HeadlineMar 05, 2009

The International Criminal Court has issued a warrant for the arrest of Sudanese President Omar Hassan al-Bashir on charges of war crimes and crimes against humanity in Sudan’s Darfur region. Bashir is the first sitting head of state to be charged with war crimes.

Chief prosecutor Luis Moreno-Ocampo: “The government of the Sudan is obliged under international law to execute the warrant of arrest on its territory. We are not calling for someone else to do it. If the government of the Sudan does not execute the warrant of arrest, the UN Security Council will need to ensure compliance.”

Sudan has dismissed the warrant as a Western ploy. At the UN, Sudanese Ambassador Abdelmahmood Abdelhaleem said his government rejects the International Criminal Court’s jurisdiction.
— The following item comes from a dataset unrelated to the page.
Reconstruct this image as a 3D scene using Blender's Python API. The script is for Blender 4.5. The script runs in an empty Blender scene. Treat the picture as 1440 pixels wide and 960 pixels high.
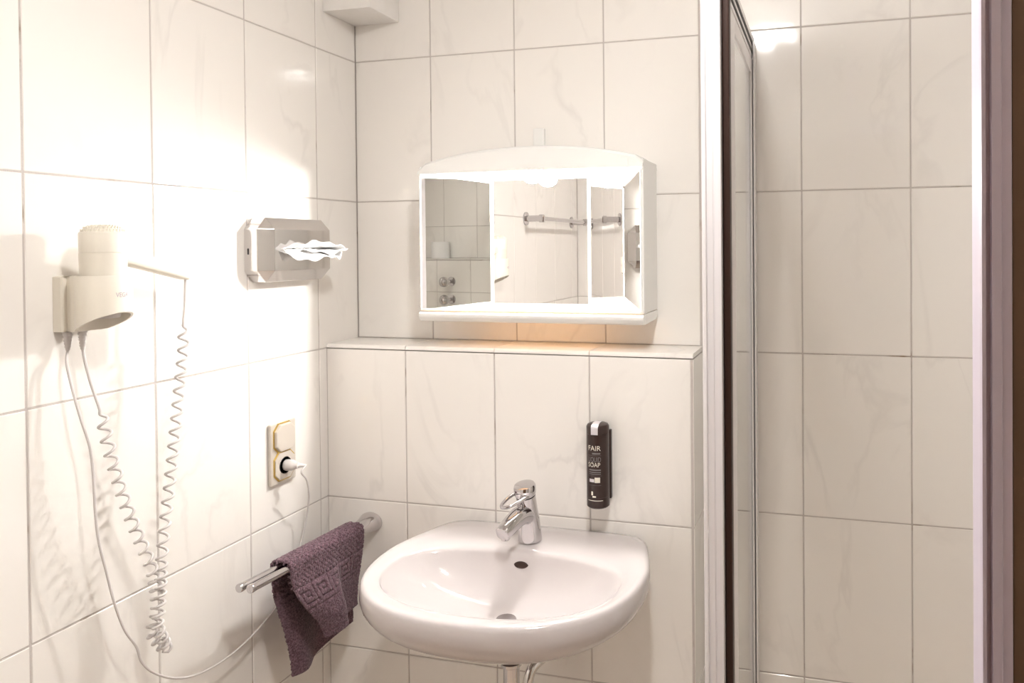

Sudanese Ambassador Abdelmahmood Abdelhaleem: “We condemn strongly this verdict. And for us, ICC doesn’t exist. We are not bound by its decisions, and we are in no way going to cooperate with it.”

Abdelhaleem meanwhile said the mass killings in Darfur are largely the result of a local conflict over scarce resources.

Sudanese Ambassador Abdelmahmood Abdelhaleem: “Regarding our conflict, we have a conflict. We recognize existence of the conflict. But it has been blown out of proportion. It is a conflict, traditional conflict, over meager resources, water, land, like many thousands conflicts in the various corners of the world, so we are not an exception. It has been blown out of proportion to serve the agenda and interest of certain countries.”

Western human rights groups praised the arrest warrant for Bashir. Richard Dicker of Human Rights Watch said Bashir is guilty of war crimes.

Richard Dicker: “Certainly, it’s a momentous day for the International Criminal Court and, more broadly, the cause of justice and ending impunity for the most serious crimes under law: the mass murder of civilians, the use of rape as a weapon of intimidation or war, the forcible displacement of whole populations on the basis of their ethnicity. So this is a significant, momentous day. And I would say the decision of the judges of the ICC that we heard this morning is really of seismic proportions.”

The Sudanese government has meanwhile carried through on warnings that an arrest warrant would further imperil Sudanese refugees. Within hours of the warrant’s announcement, Sudan expelled at least ten groups that provided aid to more than a million displaced people in western Darfur. The groups, including Oxfam, Doctors Without Borders and CARE International, account for 60 percent of humanitarian assistance in Darfur.